HOUSTON, Aug. 13 -- Treasury financings for the Canadian oil and gas industry during the first half of this year soared to $7 billion (Can.)—the highest level in a decade—according to Sayer Securities Ltd., an investment firm specializing in oil industry merger and acquisition (M&A) activity. Frank J.D. Sayer, founder and president of the Calgary-based company, said, "In the recent past, only 1996 comes close, with a total of $4.2 billion."

The upward creep of prime interest rates in Canada to 4.25% by June from a 10-year low of 3.75% in January, was the trigger prompting many major Canadian oil and gas companies to fix debt costs before rates climbed higher, Sayer said.

The first half total this year represents a 206% increase over the first half of 2001; the 6-month period total is greater than any annual total during the last 10 years, according to Sayer.

About $5.7 billion of the new financings is for debt, Sayer said. Majors secured 98% of the debt total, with Suncor Energy Inc. and Nexen Inc., both of Calgary, securing financing for $803.3 million and $794.3 million, respectively.

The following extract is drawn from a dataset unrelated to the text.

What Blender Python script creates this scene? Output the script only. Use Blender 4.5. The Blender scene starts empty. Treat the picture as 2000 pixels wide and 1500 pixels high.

And Calgary-based Western Oil Sands Inc. secured $706.8 million based on projected production of its oil sands project in early 2003.

Equity financings increased by 156% over the first half of 2001, up $770 million from $300 million during the same period in 2001. Start-up companies accessing the market in the first 6 months were instrumental in pushing this number upward, Sayer said. Such companies as Ormat Industries Ltd. unit OPTI Canada Inc., for example, raised $90 million, and Fairborne Energy Ltd., $30 million.

Nevertheless, new start-ups have not created as great a volume of financings as large companies that did business in the past, many of which have now been acquired by others. The new start-ups, or "junior players," Sayer said, also tend to raise funds for private companies rather than public ones. He said 37% of the first half equity total was in this category.

Other issues, primarily royalty income trusts (RITS), decreased slightly to $520 million in the first half from $630 million last year in the same period, Sayer said, yet it remains the second highest in this category within the past 5 years.

"RITS' strength in the financing markets accelerated some fundamental restructuring on the part of Canadian exploration and production companies," Sayer said. In the past year, a number of oil and gas companies have converted themselves into RITS to take advantage of this strength, he said. "Now we are seeing a new change in the E&P companies," he said, adding, "This type of change will increase the number of players accessing funds in the RIT market and could further increase the level of M&A activity."